Often, as believers we have not thought it right to pursue “great things”.  We tend to think that this reeks of pride and arrogance.  And to be candid, this has and does happen in the Name of Jesus to our shame.  Someone has said, “there is no room for pride in ministry.”  Amen. Yet, I think we can pendulum swing to the far extreme in the other direction and develop a false sense of humility.  This actually can easily become an excuse for us to stay in our comfort zone and become complacent. 

Humility is not opposed to greatness. Humility is a recognition that I am not here to seek great things form myself (Jeremiah 45:5).  Humility is a recognition that if I am going to be involved in something great (like the Great Commission) I must live in a daily dependence upon the Lord and in supportive community with His people.  

Jesus never said it is wrong to desire to be great.  On the contrary, He said, “whoever wishes to be great among you shall be your servant and whoever wishes to be first shall be your slave, (Matthew 20:26-27).  Jesus also said, “whoever keeps and teaches His commandments shall be called great in the Kingdom of Heaven, (Matthew 5:19).  Jesus never put down anyone for desiring to be great.  He redefines what greatness is and He transforms our desires for greatness.

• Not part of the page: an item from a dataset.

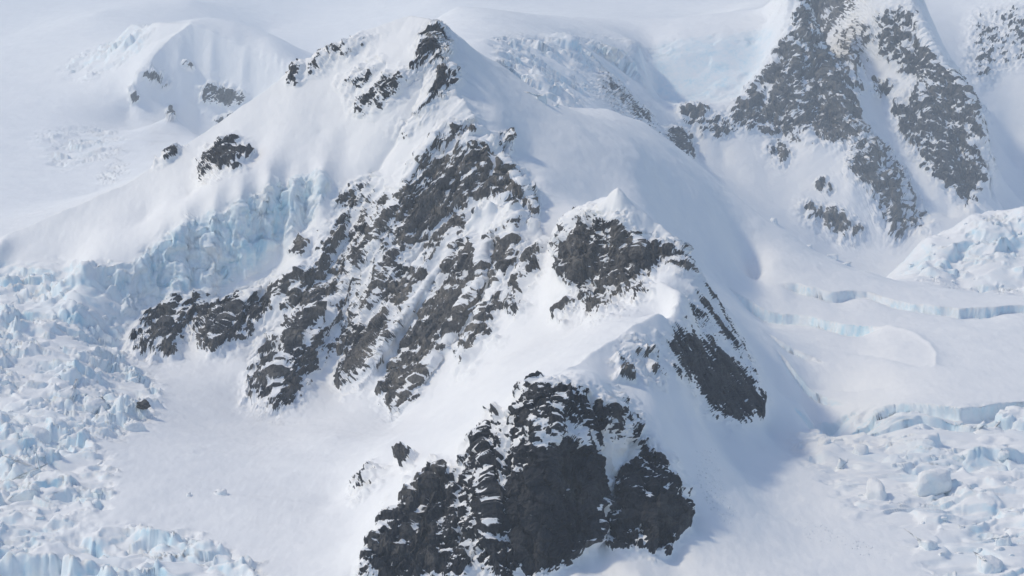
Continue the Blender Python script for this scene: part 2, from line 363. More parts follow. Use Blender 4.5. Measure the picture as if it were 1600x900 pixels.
# ------------------------------------------------------------------ where rock and ice crop out: outlines surveyed on the faces
def blur(m, r):
    for _ in range(2):
        for ax in (0, 1):
            c = np.cumsum(np.pad(m, [(r+1, r) if a == ax else (0, 0) for a in (0, 1)], 'edge'), ax)
            n = m.shape[ax]
            m = (np.take(c, np.arange(2*r+1, 2*r+1+n), ax)-np.take(c, np.arange(0, n), ax))/(2*r+1)
    return m
def outline_mask(poly, ymin, ymax, soft):
    """weight 0..1 of every ground vertex inside an outline, limited to a range of distance"""
    ymin, ymax = stretch(ymin), stretch(ymax); p = np.array(poly, float); pad = 4*soft+4
    x0, y0 = np.floor(p.min(0)-pad).astype(int); x1, y1 = np.ceil(p.max(0)+pad).astype(int)
    gx, gy = np.meshgrid(np.arange(x0, x1+1)+.5, np.arange(y0, y1+1)+.5)
    ins = np.zeros(gx.shape, bool)
    for (ax, ay), (bx, by) in zip(p, np.roll(p, -1, 0)):
        if ay == by: continue
        c = ((ay > gy) != (by > gy)) & (gx < (bx-ax)*(gy-ay)/(by-ay)+ax); ins ^= c
    m = blur(ins.astype(np.float32), soft)
    sel = np.nonzero((U > x0) & (U < x1) & (V > y0) & (V < y1) & (YY > ymin) & (YY < ymax))
    val = m[np.clip((WV[sel]-y0).astype(int), 0, m.shape[0]-1), np.clip((WU[sel]-x0).astype(int), 0, m.shape[1]-1)]
    return sel, val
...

It is not wrong to desire.  Buddhism teaches that desire is the source of suffering.  Therefore, the goal of Buddhism is to remove or extinguish desire so there can be harmony.  Christianity teaches that although our desires have done bad or even mad, it is through the transforming power of Jesus Christ that our desires are transformed.  Jesus renews our mind and purifies our desires. For example:  “He who hungers and thirsts for righteousness shall be satisfied, (Matthew 5:6).  “Delight yourself in the Lord and He will give you the desires of your heart”, (Psalm 37:4).  “For it is God who is at work in you , both to give you the desire and the ability to work for His good pleasure”, (Philippians 2:13).  

What do you need then to leave your mark on this world for His glory?  In a word, focus.  If you are careful, you can inscribe your name on a piece of wood by using a magnifying glass as you focus the sun’s rays.  Otherwise, the sun will beat down on the wood all day long and never leave a mark.  Even so, if we are to leave the mark of the Gospel in this world, we must focus our lives around three aspects of spiritual ambition.

Spiritual ambition is made up of vision, passion and action.  If you have vision but no passion or action all you have is a fantasy.  If you have passion without a clear vision and action, then you have passion out of control.  This would be like water pouring out of a fire hydrant without the hose or the fireman to direct the water.  Action with no vision and no passion is legalistic or meaningless activity.  It is mere duty obligation which won’t last long.  But when all three are working in concert with each other then you turn ordinary events into something that is atomic.  This is spiritual ambition.

God called Caleb, “a man of a different spirit”.  He was a man of ambition (vision, passion and action).  Caleb’s vision was founded upon God’s promise given to him through Moses when he was forty years old.  At eighty-five Caleb is as passionate about the vision God had given him forty-five years earlier, (Joshua 14:10-12).

This was Caleb’s vision.  It burned in his heart for more than forty years!  Caleb made God’s promise his life vision.  Caleb made God promise his passion.  Caleb acted in faith on God’s promise.  It became reality.  

What was different about Caleb from all of the others?  He followed God fully because he was a man of spiritual ambition — a man of vision; a man of passion; a man of action.  

May God raise up many men and women today with a Caleb spirit!